Reproduce the listing verbatim.

──────── Source data ────────

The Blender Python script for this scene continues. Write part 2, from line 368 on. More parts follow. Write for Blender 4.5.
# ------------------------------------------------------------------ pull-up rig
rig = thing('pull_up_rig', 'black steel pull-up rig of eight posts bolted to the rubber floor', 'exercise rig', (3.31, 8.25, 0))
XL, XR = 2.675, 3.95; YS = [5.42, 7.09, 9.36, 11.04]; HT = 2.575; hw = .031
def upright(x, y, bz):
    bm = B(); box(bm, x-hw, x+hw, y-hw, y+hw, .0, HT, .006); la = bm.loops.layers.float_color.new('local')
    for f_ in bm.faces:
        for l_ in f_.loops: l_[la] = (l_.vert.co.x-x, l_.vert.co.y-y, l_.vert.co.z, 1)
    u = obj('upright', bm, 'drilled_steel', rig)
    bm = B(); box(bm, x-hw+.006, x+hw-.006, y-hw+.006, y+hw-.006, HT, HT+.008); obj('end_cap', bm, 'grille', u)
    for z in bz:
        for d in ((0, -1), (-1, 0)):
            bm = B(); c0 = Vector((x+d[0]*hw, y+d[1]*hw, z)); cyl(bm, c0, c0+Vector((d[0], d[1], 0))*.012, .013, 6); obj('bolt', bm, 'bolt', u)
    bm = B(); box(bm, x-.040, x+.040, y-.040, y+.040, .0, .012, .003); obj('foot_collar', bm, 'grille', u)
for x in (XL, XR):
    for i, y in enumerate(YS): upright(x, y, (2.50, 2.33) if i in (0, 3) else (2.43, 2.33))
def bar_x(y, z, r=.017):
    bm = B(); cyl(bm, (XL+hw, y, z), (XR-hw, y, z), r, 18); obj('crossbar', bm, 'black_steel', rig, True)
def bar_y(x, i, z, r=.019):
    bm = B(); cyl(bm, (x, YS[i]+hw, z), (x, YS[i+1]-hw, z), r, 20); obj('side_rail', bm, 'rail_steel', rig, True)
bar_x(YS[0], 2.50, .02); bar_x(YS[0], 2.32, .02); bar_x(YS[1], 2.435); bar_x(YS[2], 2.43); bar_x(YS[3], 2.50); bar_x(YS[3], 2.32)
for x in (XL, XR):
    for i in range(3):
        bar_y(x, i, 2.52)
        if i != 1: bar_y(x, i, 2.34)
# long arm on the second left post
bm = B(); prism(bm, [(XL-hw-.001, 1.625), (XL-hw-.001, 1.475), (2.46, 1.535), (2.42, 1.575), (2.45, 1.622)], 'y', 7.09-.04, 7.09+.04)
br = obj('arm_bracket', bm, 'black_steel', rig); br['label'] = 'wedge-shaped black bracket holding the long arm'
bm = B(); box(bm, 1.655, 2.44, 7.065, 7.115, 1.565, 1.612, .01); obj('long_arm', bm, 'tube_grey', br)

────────

§ **Final result**:
The Blender Python script for this scene continues. Write part 2, from line 368 on. More parts follow. Write for Blender 4.5.
# ------------------------------------------------------------------ pull-up rig
rig = thing('pull_up_rig', 'black steel pull-up rig of eight posts bolted to the rubber floor', 'exercise rig', (3.31, 8.25, 0))
XL, XR = 2.675, 3.95; YS = [5.42, 7.09, 9.36, 11.04]; HT = 2.575; hw = .031
def upright(x, y, bz):
    bm = B(); box(bm, x-hw, x+hw, y-hw, y+hw, .0, HT, .006); la = bm.loops.layers.float_color.new('local')
    for f_ in bm.faces:
        for l_ in f_.loops: l_[la] = (l_.vert.co.x-x, l_.vert.co.y-y, l_.vert.co.z, 1)
    u = obj('upright', bm, 'drilled_steel', rig)
    bm = B(); box(bm, x-hw+.006, x+hw-.006, y-hw+.006, y+hw-.006, HT, HT+.008); obj('end_cap', bm, 'grille', u)
    for z in bz:
        for d in ((0, -1), (-1, 0)):
            bm = B(); c0 = Vector((x+d[0]*hw, y+d[1]*hw, z)); cyl(bm, c0, c0+Vector((d[0], d[1], 0))*.012, .013, 6); obj('bolt', bm, 'bolt', u)
    bm = B(); box(bm, x-.040, x+.040, y-.040, y+.040, .0, .012, .003); obj('foot_collar', bm, 'grille', u)
for x in (XL, XR):
    for i, y in enumerate(YS): upright(x, y, (2.50, 2.33) if i in (0, 3) else (2.43, 2.33))
def bar_x(y, z, r=.017):
    bm = B(); cyl(bm, (XL+hw, y, z), (XR-hw, y, z), r, 18); obj('crossbar', bm, 'black_steel', rig, True)
def bar_y(x, i, z, r=.019):
    bm = B(); cyl(bm, (x, YS[i]+hw, z), (x, YS[i+1]-hw, z), r, 20); obj('side_rail', bm, 'rail_steel', rig, True)
bar_x(YS[0], 2.50, .02); bar_x(YS[0], 2.32, .02); bar_x(YS[1], 2.435); bar_x(YS[2], 2.43); bar_x(YS[3], 2.50); bar_x(YS[3], 2.32)
for x in (XL, XR):
    for i in range(3):
        bar_y(x, i, 2.52)
        if i != 1: bar_y(x, i, 2.34)
# long arm on the second left post
bm = B(); prism(bm, [(XL-hw-.001, 1.625), (XL-hw-.001, 1.475), (2.46, 1.535), (2.42, 1.575), (2.45, 1.622)], 'y', 7.09-.04, 7.09+.04)
br = obj('arm_bracket', bm, 'black_steel', rig); br['label'] = 'wedge-shaped black bracket holding the long arm'
bm = B(); box(bm, 1.655, 2.44, 7.065, 7.115, 1.565, 1.612, .01); obj('long_arm', bm, 'tube_grey', br)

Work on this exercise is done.